Grandma Moses is among the most celebrated twentieth-century painters of the United States, yet she had barely started painting before she was in her late seventies. As she once said of herself: "Would never sit back in a rocking chair, waiting for someone to help me." No one could have had a more productive old age. She was born Anna Mary Robertson on a farm in New York State, one of five boys and five girls. ("We came in bunches, like radishes.") At twelve she left home and was in domestic service until, at twenty-seven, she married Thomas Moses, the hired hand of one of her employers. They farmed most of their lives, first in Virginia, and then in New York State, at Eagle Bridge. She had ten children, of whom five survived; her husband died in 1927.

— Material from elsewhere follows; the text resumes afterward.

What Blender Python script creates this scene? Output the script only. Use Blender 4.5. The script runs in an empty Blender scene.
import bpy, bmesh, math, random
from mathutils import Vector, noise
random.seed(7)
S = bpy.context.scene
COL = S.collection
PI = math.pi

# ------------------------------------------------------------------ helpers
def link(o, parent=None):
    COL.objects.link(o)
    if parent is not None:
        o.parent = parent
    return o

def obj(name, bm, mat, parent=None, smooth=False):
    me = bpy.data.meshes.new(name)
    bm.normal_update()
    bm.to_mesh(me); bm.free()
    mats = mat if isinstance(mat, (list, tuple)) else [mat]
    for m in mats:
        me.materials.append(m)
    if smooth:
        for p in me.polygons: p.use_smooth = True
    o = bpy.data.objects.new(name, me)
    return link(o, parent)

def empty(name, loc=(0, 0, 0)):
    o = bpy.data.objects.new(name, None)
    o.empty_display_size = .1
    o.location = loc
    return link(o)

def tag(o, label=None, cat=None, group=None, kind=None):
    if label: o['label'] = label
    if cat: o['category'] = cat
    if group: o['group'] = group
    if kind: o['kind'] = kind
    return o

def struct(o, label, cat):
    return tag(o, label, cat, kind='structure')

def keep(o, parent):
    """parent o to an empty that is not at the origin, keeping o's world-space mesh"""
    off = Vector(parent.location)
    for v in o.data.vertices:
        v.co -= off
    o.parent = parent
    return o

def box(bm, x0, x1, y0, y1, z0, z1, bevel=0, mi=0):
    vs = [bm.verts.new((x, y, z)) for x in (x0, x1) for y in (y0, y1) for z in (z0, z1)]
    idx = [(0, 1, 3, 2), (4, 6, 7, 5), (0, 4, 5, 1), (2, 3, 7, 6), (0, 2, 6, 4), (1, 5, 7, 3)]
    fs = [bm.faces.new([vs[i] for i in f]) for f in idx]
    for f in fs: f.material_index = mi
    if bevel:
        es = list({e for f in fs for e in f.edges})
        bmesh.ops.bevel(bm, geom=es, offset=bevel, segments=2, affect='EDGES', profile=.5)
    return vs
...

Grandma Moses painted a little as a child and made embroidery pictures as a hobby, but only switched to oils in old age because her hands had become too stiff to sew and she wanted to keep busy and pass the time. Her pictures were first sold at the local drugstore and at a fair, and were soon spotted by a dealer who bought everything she painted. Three of the pictures were exhibited in the Museum of Modern Art, and in 1910 she had her first exhibition in New York. Between the 1930s and her death she produced some 2 000 pictures detailed and lively portrayals of the rural life she had known for so long, with a marvelous sense of color and form. "I think real hard till I think of something real pretty, and then I paint it," she said.